=== WORK TO BE COMPLETED ===
All lines in the data bearing the string "scene" should be identified and copied.

=== DATA FOR THIS EXERCISE ===
..........
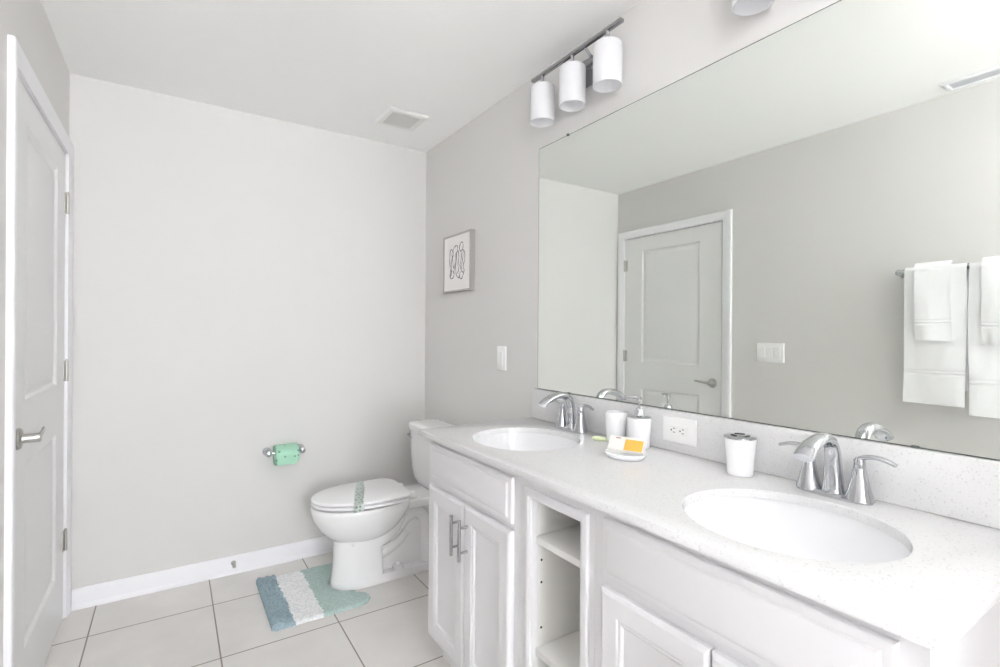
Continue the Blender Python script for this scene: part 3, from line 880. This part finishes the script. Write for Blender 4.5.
..........
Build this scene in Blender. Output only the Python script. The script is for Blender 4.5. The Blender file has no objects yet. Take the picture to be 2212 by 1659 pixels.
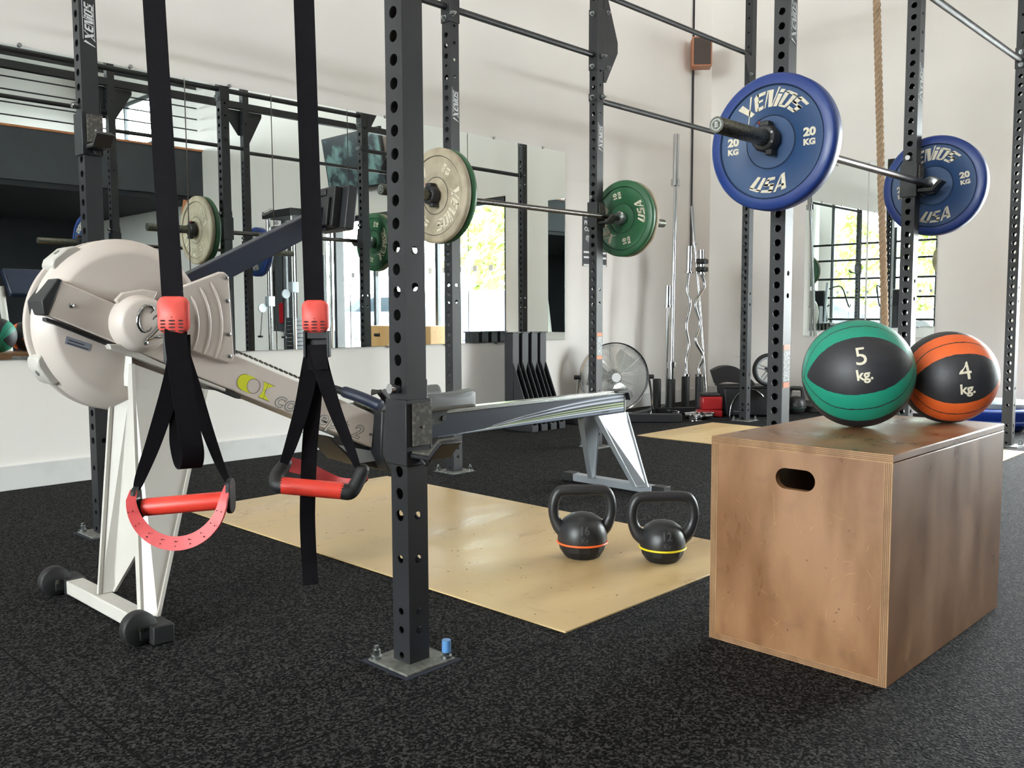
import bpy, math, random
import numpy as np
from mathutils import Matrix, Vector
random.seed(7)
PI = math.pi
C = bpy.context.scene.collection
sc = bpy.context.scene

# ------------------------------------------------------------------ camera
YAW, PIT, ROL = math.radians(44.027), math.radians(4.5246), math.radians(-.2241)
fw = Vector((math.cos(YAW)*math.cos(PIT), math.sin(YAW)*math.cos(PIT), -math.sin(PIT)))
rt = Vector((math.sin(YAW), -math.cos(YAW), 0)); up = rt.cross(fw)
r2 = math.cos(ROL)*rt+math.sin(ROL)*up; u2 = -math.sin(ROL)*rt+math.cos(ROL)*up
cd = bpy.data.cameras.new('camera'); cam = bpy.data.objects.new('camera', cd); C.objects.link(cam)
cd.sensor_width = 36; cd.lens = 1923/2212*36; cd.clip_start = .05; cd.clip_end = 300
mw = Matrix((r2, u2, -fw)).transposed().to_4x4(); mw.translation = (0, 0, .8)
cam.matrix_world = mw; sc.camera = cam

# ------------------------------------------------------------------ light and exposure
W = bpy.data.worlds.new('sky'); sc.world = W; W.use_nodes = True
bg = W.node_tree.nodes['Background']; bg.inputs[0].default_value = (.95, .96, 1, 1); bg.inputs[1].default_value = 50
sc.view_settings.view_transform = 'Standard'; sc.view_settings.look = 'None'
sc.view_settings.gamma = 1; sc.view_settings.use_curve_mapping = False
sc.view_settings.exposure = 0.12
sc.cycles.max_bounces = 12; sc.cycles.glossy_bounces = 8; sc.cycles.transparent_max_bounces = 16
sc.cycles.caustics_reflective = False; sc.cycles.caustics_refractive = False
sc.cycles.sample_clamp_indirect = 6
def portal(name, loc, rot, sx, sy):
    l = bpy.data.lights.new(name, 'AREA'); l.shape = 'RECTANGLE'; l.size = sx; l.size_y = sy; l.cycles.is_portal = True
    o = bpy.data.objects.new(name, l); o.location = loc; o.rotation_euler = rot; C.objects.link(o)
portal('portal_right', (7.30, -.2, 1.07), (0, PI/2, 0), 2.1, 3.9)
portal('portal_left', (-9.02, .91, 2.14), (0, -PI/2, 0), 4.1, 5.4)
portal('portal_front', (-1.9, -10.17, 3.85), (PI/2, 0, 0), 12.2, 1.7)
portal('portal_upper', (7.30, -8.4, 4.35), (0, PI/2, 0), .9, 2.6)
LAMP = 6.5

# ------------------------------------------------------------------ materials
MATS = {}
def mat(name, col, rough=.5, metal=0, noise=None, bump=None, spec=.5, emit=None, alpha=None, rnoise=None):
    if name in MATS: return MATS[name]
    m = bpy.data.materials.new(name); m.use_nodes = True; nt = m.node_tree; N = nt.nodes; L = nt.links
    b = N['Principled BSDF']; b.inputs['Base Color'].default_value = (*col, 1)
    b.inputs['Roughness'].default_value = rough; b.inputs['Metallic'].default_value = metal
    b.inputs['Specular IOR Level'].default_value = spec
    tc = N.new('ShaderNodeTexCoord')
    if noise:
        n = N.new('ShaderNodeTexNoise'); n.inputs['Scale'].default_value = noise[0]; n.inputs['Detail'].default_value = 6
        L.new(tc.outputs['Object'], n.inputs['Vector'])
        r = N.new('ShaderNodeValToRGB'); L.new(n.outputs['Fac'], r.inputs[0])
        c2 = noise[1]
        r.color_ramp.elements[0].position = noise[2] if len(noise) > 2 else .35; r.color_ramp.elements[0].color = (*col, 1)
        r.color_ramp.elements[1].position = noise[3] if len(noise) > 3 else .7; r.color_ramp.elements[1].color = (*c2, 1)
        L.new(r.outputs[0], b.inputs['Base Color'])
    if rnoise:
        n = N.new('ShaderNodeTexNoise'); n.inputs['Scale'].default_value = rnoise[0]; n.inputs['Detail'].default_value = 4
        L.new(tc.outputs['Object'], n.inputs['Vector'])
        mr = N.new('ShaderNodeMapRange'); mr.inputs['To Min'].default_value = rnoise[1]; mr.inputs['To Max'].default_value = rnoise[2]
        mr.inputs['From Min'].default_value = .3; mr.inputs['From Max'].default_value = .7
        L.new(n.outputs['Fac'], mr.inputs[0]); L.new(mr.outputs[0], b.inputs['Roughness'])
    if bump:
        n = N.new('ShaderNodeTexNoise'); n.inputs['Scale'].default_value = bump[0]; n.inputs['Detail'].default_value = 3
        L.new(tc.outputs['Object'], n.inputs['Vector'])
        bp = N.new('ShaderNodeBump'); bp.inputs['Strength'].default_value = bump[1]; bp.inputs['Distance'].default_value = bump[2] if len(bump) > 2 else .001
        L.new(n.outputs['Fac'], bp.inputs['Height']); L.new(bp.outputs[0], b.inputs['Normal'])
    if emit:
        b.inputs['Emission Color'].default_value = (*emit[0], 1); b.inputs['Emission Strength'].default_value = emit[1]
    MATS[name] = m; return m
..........
=== EXERCISE RESULT ===
Continue the Blender Python script for this scene: part 3, from line 880. This part finishes the script. Write for Blender 4.5.
Build this scene in Blender. Output only the Python script. The script is for Blender 4.5. The Blender file has no objects yet. Take the picture to be 2212 by 1659 pixels.
C = bpy.context.scene.collection
sc = bpy.context.scene